Terminado o período de integração, as coisas se acalmam. Os fanfarrões são as pessoas mais sérias que se pode imaginar quando o assunto é trabalho. Temos ensaios duas vezes por semana nas noites de quarta e sexta e o clima de brincadeira é frequentemente trocado pela disciplina marcial. É nesse momento que entra o outro aspecto da seleção natural, pois temos que nos virar para aprender as músicas seja de ouvido ou com as partituras. Temos prazos para aprendê-las e vale lembrar que a Fanfrale assina contratos de apresentação e é extremamente necessário estar bem treinado. Só fica então quem é dedicado e aguenta o rojão.

Alguns de vocês devem estar se perguntando o que eu toco, já que o único instrumento de sopro que eu tocava (ou fingia que tocava) no Brasil era a gaita e ela não faz parte dos instrumentos da Fanfrale. Pedi para tocar saxofone, embora não soubesse tocar, não houvesse um sax para mim e houvesse já bastantes saxofonistas no grupo. Dependo de empréstimos para poder treinar e além de aprender as múcas eu ainda me deparo com o desafio de aprender um novo (e difícil) instrumento. Todos os novatos que entraram no grupo agora tocam e possuem seus instrumentos há algum tempo, salvo eu e o Thiago. Ele está passando pelo mesmo processo, mas com uma tuba.

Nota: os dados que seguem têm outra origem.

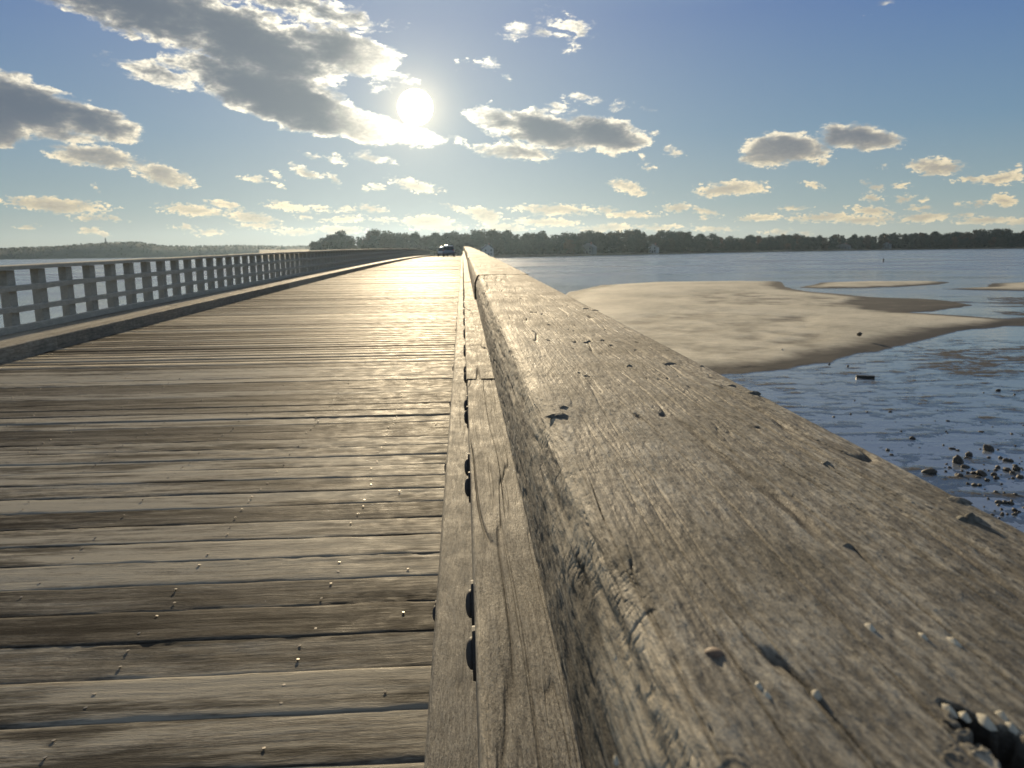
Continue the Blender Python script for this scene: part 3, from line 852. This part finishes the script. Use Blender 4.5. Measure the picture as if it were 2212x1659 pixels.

E apesar de todos os obstáculos o que eu estou achando? Fantástico. Não foram poucas as vezes que eu pensei em desistir, fosse pelo aprendizado do instrumento e das músicas, fosse pelas atitudes dos veteranos, confesso que toda vez que eu via a Fanfrale tocar eu renovava meu entusiasmo. Sobretudo quando eu fui para a primeira hyénage do ano. Uma hyénage é uma apresentação no centro da cidade com o objetivo de conseguir dinheiro. Resumindo: a gente toca em troca de esmolas, vende cds e deixa os cartões de visitas e os adesivos disponíveis. Todos foram vestidos como fanfarrões, mesmo os novatos. Não tocamos, apenas dançávamos e arrecadávamos a grana. E foi muito foda. Os veteranos disseram que foi uma dia magro, pois arrecadamos "apenas" 293,00 €. Dinheiro que, entre outras coisas, vai servir para comprar novos instrumentos para a Fanfrale, o que significa que vou ter um sax para treinar.



No sábado passado me apresentei com o grupo pela primeira vez. Toquei apenas duas músicas com o sax, as duas únicas que eu sabia. Nas demais eu apenas fiz um teatrinho com uma tuba quebrada, fingia que tocava alguma coisa. Para que melhor?